Chicago, IL

Our friend and brother Vice President Wayne E. Glenn, retired president of the United Paperworkers International Union, has resigned from this Executive Council after a lifetime of faithful and committed service to his union, the AFL-CIO and the best interests of working men and women and their families.

A native of Oklahoma, he first became a union member after going to work at the International Paper Plant in Camden, Arkansas, in 1946, and he soon became an officer of Local 355 of the International Brotherhood of Pulp, Sulphite and Paper Mill Workers. By 1957, he had become a national representative of his union, and in 1965, he was elected as a national vice president. During the 1960s, Wayne Glenn was an outstanding leader in the movement to organize pulp and paper mills in the South.

He was elected as national president of the UPIU in 1978, and as a vice president of the AFL-CIO in 1979.

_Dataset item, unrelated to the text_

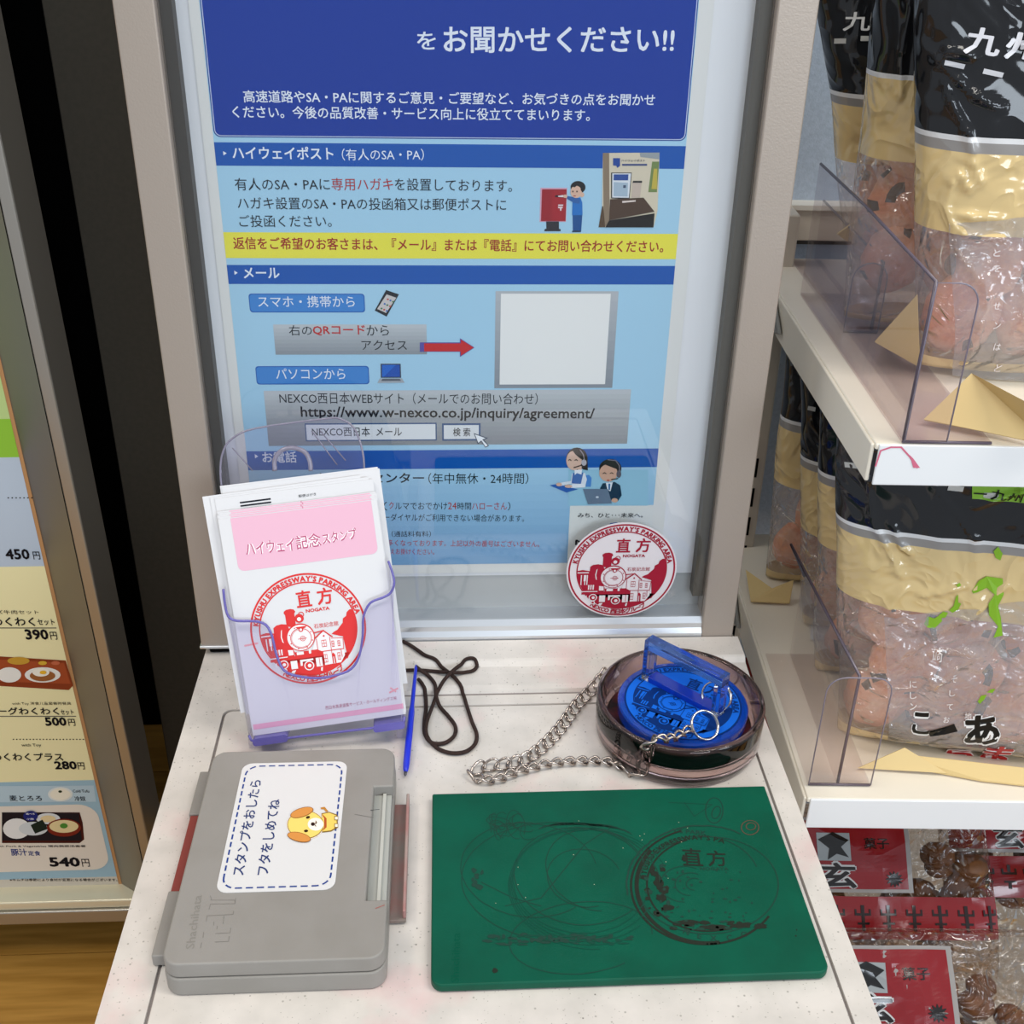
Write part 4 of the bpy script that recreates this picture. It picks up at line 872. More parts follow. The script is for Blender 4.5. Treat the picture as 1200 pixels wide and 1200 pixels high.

Throughout his career in the labor movement, Glenn has been an advocate of strong, active central labor councils and state federations, having served as an officer of the Camden, Arkansas, Central Trades and Labor Assembly and later as secretary-treasurer and president of the Arkansas AFL-CIO. Among his distinguished contributions to the work of the AFL-CIO, he has chaired the federation's State and Local Central Bodies committee which works to encourage every union to affiliate with the central bodies and state federations to strengthen the labor movement at the local and state level and assure working families an effective and vigorous voice in the localities and states where they live.

Wayne Glenn has provided the AFL-CIO Executive Council and many of its key policy committees with the benefit of his good judgment and his comprehensive experience as a trade unionist leader and activist.

On behalf of the men and women of the unions of the AFL-CIO, the Executive Council expresses its warmest gratitude and sincerest thanks to Wayne E. Glenn for his principled and tireless dedication to the American labor movement and to the best interests of working families everywhere.

This expression of appreciation will be placed in the permanent records of the American Federation of Labor and Congress of Industrial Organizations.